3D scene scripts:
· · · · · · ·

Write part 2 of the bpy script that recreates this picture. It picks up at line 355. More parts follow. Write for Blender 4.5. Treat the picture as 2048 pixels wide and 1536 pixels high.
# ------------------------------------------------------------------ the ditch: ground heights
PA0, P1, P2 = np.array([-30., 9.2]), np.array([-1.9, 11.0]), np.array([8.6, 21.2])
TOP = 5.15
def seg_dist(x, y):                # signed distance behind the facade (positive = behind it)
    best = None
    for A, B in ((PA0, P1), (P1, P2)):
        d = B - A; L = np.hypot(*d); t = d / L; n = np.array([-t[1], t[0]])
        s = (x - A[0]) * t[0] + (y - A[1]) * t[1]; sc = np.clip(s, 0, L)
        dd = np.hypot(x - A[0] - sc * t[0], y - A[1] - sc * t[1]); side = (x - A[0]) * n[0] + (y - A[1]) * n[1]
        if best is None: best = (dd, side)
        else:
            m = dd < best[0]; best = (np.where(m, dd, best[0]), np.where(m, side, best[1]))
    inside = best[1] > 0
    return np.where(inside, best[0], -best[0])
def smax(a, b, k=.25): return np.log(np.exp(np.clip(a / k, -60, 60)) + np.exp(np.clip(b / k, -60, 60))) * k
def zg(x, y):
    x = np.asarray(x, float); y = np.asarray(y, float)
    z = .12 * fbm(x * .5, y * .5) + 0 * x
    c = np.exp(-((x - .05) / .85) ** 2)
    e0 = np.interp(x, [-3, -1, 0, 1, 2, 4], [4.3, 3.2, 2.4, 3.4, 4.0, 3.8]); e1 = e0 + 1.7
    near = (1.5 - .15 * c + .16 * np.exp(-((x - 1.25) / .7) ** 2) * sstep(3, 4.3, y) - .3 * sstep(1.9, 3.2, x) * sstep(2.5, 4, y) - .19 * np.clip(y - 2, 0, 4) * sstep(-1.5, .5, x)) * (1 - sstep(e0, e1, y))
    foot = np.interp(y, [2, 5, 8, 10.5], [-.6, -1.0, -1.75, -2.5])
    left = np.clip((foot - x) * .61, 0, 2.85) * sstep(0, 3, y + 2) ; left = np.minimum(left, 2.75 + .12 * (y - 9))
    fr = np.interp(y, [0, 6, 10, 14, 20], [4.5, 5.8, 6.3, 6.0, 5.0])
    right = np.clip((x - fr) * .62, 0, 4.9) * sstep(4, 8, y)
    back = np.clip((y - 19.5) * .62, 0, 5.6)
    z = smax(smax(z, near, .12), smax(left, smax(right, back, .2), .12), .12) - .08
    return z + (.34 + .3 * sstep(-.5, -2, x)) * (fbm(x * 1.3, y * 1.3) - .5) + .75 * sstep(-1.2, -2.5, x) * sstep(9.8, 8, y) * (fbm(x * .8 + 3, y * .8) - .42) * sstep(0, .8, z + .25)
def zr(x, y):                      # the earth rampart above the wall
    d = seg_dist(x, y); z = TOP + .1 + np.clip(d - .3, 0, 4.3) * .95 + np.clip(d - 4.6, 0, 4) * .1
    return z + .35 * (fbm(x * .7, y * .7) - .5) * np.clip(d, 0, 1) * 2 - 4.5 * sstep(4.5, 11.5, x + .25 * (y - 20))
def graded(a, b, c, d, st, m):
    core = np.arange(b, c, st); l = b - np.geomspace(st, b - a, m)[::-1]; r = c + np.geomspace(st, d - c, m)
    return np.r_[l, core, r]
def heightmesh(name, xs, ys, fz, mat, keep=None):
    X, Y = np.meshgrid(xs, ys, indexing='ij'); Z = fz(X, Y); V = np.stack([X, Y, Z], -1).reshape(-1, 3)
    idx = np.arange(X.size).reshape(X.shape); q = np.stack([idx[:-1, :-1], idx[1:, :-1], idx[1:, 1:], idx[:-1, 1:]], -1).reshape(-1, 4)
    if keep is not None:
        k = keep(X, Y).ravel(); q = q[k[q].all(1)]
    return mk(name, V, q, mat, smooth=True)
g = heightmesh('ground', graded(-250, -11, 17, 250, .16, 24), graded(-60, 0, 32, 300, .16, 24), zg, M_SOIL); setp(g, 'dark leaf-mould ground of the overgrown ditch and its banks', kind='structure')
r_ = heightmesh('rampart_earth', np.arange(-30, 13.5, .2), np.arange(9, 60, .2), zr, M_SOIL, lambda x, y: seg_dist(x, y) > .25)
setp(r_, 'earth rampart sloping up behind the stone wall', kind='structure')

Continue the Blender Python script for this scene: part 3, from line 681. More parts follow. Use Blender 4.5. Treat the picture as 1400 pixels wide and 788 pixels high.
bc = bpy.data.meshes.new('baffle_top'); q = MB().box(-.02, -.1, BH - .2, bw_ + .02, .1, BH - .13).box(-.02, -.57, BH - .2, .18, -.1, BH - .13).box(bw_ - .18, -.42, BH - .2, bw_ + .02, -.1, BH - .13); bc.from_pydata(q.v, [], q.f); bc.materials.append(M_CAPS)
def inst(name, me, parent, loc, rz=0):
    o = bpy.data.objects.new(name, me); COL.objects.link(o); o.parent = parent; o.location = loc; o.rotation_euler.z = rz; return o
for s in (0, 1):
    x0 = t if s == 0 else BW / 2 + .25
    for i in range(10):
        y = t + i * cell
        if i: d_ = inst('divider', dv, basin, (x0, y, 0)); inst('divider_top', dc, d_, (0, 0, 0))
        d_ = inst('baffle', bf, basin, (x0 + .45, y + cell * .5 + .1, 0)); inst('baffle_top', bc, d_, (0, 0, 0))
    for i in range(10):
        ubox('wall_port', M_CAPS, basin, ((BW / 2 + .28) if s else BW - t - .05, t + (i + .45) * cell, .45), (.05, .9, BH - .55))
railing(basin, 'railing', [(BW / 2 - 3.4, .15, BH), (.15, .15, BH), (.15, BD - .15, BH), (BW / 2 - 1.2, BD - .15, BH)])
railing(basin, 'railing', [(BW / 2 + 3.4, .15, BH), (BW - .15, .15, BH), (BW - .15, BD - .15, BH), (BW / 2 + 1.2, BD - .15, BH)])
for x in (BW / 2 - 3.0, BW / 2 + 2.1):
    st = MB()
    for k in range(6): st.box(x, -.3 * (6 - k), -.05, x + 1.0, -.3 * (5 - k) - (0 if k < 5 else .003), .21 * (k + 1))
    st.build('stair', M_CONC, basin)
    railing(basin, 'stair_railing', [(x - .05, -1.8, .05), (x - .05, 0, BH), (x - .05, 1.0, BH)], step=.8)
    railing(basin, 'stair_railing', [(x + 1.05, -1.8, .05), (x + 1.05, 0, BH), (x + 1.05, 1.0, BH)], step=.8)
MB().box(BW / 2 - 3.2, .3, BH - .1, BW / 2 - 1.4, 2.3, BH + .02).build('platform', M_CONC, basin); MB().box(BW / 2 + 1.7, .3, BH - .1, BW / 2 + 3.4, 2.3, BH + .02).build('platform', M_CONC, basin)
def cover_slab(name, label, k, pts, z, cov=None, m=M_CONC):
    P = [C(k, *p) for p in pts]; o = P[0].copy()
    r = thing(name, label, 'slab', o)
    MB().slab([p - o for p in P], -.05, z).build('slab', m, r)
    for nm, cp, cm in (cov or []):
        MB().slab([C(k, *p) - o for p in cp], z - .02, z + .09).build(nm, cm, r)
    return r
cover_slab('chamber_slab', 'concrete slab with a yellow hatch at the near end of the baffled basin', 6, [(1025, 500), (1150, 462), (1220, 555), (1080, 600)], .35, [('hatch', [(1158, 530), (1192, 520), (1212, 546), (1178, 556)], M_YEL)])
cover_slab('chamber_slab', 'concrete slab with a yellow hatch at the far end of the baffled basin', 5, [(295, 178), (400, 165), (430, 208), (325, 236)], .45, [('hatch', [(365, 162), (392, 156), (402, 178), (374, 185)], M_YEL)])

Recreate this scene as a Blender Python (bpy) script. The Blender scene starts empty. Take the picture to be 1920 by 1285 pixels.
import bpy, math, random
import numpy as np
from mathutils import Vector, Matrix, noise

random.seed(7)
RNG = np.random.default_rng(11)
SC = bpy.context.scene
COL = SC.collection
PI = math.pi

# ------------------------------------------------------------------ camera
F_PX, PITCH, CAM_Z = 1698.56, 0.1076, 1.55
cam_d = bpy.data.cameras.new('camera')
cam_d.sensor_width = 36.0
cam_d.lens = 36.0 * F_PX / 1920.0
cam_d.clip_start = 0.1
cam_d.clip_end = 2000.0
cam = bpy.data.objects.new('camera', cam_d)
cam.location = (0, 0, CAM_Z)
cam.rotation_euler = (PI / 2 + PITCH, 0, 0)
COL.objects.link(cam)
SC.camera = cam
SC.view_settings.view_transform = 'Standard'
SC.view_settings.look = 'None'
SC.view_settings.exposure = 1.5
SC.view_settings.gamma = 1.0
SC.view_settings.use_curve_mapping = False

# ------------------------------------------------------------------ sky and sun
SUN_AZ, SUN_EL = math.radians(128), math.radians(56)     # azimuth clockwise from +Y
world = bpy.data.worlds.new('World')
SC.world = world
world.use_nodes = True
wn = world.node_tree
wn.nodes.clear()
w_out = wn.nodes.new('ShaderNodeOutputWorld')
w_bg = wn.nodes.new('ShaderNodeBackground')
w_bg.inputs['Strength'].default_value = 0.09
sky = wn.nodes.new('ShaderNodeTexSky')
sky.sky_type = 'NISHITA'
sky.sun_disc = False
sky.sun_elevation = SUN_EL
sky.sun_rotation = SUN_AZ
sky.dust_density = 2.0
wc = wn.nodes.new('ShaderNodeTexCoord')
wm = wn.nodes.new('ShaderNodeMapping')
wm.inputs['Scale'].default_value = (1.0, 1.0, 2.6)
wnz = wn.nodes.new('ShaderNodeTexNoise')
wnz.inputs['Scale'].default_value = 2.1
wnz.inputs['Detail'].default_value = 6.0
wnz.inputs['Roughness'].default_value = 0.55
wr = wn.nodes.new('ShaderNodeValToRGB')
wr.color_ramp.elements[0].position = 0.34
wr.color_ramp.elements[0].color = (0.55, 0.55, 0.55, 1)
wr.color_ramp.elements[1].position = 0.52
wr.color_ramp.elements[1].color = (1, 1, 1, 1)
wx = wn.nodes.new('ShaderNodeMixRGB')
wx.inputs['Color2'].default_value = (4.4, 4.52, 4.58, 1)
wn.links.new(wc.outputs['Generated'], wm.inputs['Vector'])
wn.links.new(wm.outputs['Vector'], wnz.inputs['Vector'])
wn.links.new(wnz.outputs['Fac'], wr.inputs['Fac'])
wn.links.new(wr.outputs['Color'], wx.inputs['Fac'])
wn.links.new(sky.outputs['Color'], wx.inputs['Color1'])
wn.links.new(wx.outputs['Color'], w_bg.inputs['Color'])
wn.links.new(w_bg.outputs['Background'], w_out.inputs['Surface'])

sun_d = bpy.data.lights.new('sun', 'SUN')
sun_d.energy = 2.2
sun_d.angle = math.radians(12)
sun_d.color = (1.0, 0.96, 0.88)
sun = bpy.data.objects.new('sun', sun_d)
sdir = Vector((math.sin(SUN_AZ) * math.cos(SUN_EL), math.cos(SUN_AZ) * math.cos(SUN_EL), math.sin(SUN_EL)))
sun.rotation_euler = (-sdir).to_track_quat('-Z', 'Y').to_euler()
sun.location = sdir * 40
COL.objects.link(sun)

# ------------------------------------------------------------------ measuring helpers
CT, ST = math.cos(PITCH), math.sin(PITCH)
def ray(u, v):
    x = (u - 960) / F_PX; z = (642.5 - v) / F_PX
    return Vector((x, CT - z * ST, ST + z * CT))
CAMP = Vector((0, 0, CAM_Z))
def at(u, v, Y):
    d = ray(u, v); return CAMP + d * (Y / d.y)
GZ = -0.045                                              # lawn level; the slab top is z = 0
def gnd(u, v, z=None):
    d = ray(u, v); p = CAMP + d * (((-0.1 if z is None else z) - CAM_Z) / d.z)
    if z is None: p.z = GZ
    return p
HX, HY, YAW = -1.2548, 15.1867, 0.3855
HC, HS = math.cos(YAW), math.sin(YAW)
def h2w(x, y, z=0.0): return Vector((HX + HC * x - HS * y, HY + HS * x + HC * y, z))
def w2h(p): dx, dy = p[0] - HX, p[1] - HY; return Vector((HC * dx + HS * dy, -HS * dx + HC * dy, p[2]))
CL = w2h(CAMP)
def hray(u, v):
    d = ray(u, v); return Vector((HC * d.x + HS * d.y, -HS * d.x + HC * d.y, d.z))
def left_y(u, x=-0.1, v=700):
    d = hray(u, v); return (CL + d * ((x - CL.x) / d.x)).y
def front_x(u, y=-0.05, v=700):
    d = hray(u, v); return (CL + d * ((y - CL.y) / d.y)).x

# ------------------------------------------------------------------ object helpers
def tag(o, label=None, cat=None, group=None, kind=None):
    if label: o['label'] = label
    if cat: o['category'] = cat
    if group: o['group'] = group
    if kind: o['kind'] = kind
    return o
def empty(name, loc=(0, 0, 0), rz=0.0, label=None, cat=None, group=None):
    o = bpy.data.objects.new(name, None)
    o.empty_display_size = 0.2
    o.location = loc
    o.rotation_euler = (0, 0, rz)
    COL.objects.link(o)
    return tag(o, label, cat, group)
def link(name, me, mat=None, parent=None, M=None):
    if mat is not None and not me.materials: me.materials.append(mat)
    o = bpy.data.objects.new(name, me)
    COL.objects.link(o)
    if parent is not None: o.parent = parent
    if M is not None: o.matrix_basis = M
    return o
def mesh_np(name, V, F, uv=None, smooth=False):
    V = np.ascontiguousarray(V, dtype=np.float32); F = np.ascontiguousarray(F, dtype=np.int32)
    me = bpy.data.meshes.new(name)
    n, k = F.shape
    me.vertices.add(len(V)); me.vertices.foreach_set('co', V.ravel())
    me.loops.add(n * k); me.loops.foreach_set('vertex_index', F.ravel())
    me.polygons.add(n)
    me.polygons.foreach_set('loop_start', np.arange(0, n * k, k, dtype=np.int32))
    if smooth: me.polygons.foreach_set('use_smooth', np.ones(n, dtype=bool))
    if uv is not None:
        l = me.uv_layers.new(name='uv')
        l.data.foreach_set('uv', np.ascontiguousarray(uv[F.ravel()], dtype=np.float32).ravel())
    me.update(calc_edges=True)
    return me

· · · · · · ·

Solely the line containing "Recreate this scene", the line containing "PI = math.pi", and the lines between them are to be given again, exactly as written.

Recreate this scene as a Blender Python (bpy) script. The Blender scene starts empty. Take the picture to be 1920 by 1285 pixels.
import bpy, math, random
import numpy as np
from mathutils import Vector, Matrix, noise

random.seed(7)
RNG = np.random.default_rng(11)
SC = bpy.context.scene
COL = SC.collection
PI = math.pi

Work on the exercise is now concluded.